(Description of the task): The entries below are to be repeated exactly as they stand.
· · · · · · ·
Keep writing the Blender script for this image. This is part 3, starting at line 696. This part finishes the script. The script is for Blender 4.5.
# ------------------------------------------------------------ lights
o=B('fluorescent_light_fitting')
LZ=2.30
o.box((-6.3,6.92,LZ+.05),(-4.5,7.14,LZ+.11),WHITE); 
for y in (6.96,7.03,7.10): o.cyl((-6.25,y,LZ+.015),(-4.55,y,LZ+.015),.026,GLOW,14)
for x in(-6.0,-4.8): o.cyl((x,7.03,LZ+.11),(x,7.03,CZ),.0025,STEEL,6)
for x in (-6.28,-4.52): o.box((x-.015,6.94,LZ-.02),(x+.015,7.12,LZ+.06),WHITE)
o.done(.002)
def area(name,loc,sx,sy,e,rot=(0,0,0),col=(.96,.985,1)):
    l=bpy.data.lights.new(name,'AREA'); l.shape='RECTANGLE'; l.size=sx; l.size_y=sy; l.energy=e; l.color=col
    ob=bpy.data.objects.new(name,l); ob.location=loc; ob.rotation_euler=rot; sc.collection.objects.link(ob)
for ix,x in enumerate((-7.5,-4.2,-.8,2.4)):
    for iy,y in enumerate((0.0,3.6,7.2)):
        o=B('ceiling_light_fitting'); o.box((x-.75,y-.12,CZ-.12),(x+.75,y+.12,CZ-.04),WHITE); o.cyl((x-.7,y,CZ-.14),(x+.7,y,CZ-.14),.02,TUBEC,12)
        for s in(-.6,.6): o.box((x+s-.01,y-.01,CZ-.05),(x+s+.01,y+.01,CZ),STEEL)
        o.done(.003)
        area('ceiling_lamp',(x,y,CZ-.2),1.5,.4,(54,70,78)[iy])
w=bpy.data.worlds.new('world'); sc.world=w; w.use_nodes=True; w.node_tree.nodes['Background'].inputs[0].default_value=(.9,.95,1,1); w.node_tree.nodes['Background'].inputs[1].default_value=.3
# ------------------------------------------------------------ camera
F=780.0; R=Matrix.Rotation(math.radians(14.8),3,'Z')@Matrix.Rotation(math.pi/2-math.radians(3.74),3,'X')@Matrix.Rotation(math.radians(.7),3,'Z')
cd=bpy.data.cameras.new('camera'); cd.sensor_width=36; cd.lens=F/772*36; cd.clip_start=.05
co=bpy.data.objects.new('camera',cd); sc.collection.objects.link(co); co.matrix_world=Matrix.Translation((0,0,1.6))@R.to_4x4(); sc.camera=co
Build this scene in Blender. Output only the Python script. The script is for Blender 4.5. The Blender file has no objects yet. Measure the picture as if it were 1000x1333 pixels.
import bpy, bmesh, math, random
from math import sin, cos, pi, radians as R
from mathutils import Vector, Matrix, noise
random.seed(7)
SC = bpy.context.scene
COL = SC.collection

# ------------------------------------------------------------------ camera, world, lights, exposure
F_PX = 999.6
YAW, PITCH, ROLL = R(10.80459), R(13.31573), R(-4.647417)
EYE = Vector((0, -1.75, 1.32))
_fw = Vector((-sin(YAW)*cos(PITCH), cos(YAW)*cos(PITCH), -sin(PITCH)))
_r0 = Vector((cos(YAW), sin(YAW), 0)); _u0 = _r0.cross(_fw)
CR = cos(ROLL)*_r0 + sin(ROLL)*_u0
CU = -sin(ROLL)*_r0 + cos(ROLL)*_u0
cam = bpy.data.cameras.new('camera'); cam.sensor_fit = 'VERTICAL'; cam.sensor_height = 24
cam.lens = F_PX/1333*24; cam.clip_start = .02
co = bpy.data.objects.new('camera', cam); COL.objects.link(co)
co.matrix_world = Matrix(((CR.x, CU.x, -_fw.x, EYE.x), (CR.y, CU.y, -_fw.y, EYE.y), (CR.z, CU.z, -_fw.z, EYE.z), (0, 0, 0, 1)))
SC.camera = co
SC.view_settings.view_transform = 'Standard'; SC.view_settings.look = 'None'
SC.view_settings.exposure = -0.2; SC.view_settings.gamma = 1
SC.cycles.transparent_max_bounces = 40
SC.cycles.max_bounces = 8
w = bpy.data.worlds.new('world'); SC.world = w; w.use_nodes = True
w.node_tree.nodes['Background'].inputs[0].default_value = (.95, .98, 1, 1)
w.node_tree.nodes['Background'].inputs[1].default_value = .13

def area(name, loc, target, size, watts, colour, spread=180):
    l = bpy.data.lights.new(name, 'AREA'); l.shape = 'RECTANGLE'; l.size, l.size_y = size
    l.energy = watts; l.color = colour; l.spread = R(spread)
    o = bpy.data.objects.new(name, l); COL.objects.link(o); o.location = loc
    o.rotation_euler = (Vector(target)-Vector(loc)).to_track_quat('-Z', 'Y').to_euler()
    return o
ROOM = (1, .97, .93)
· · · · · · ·
(The output):
Keep writing the Blender script for this image. This is part 3, starting at line 696. This part finishes the script. The script is for Blender 4.5.
# ------------------------------------------------------------ lights
o=B('fluorescent_light_fitting')
LZ=2.30
o.box((-6.3,6.92,LZ+.05),(-4.5,7.14,LZ+.11),WHITE); 
for y in (6.96,7.03,7.10): o.cyl((-6.25,y,LZ+.015),(-4.55,y,LZ+.015),.026,GLOW,14)
for x in(-6.0,-4.8): o.cyl((x,7.03,LZ+.11),(x,7.03,CZ),.0025,STEEL,6)
for x in (-6.28,-4.52): o.box((x-.015,6.94,LZ-.02),(x+.015,7.12,LZ+.06),WHITE)
o.done(.002)
def area(name,loc,sx,sy,e,rot=(0,0,0),col=(.96,.985,1)):
    l=bpy.data.lights.new(name,'AREA'); l.shape='RECTANGLE'; l.size=sx; l.size_y=sy; l.energy=e; l.color=col
    ob=bpy.data.objects.new(name,l); ob.location=loc; ob.rotation_euler=rot; sc.collection.objects.link(ob)
for ix,x in enumerate((-7.5,-4.2,-.8,2.4)):
    for iy,y in enumerate((0.0,3.6,7.2)):
        o=B('ceiling_light_fitting'); o.box((x-.75,y-.12,CZ-.12),(x+.75,y+.12,CZ-.04),WHITE); o.cyl((x-.7,y,CZ-.14),(x+.7,y,CZ-.14),.02,TUBEC,12)
        for s in(-.6,.6): o.box((x+s-.01,y-.01,CZ-.05),(x+s+.01,y+.01,CZ),STEEL)
        o.done(.003)
        area('ceiling_lamp',(x,y,CZ-.2),1.5,.4,(54,70,78)[iy])
w=bpy.data.worlds.new('world'); sc.world=w; w.use_nodes=True; w.node_tree.nodes['Background'].inputs[0].default_value=(.9,.95,1,1); w.node_tree.nodes['Background'].inputs[1].default_value=.3
# ------------------------------------------------------------ camera
F=780.0; R=Matrix.Rotation(math.radians(14.8),3,'Z')@Matrix.Rotation(math.pi/2-math.radians(3.74),3,'X')@Matrix.Rotation(math.radians(.7),3,'Z')
cd=bpy.data.cameras.new('camera'); cd.sensor_width=36; cd.lens=F/772*36; cd.clip_start=.05
co=bpy.data.objects.new('camera',cd); sc.collection.objects.link(co); co.matrix_world=Matrix.Translation((0,0,1.6))@R.to_4x4(); sc.camera=co
Build this scene in Blender. Output only the Python script. The script is for Blender 4.5. The Blender file has no objects yet. Measure the picture as if it were 1000x1333 pixels.
import bpy, bmesh, math, random
from math import sin, cos, pi, radians as R
from mathutils import Vector, Matrix, noise
random.seed(7)
SC = bpy.context.scene
COL = SC.collection

# ------------------------------------------------------------------ camera, world, lights, exposure
F_PX = 999.6
YAW, PITCH, ROLL = R(10.80459), R(13.31573), R(-4.647417)
EYE = Vector((0, -1.75, 1.32))
_fw = Vector((-sin(YAW)*cos(PITCH), cos(YAW)*cos(PITCH), -sin(PITCH)))
_r0 = Vector((cos(YAW), sin(YAW), 0)); _u0 = _r0.cross(_fw)
CR = cos(ROLL)*_r0 + sin(ROLL)*_u0
CU = -sin(ROLL)*_r0 + cos(ROLL)*_u0
cam = bpy.data.cameras.new('camera'); cam.sensor_fit = 'VERTICAL'; cam.sensor_height = 24
cam.lens = F_PX/1333*24; cam.clip_start = .02
co = bpy.data.objects.new('camera', cam); COL.objects.link(co)
co.matrix_world = Matrix(((CR.x, CU.x, -_fw.x, EYE.x), (CR.y, CU.y, -_fw.y, EYE.y), (CR.z, CU.z, -_fw.z, EYE.z), (0, 0, 0, 1)))
SC.camera = co
SC.view_settings.view_transform = 'Standard'; SC.view_settings.look = 'None'
SC.view_settings.exposure = -0.2; SC.view_settings.gamma = 1
SC.cycles.transparent_max_bounces = 40
SC.cycles.max_bounces = 8
w = bpy.data.worlds.new('world'); SC.world = w; w.use_nodes = True
w.node_tree.nodes['Background'].inputs[0].default_value = (.95, .98, 1, 1)
w.node_tree.nodes['Background'].inputs[1].default_value = .13

def area(name, loc, target, size, watts, colour, spread=180):
    l = bpy.data.lights.new(name, 'AREA'); l.shape = 'RECTANGLE'; l.size, l.size_y = size
    l.energy = watts; l.color = colour; l.spread = R(spread)
    o = bpy.data.objects.new(name, l); COL.objects.link(o); o.location = loc
    o.rotation_euler = (Vector(target)-Vector(loc)).to_track_quat('-Z', 'Y').to_euler()
    return o
ROOM = (1, .97, .93)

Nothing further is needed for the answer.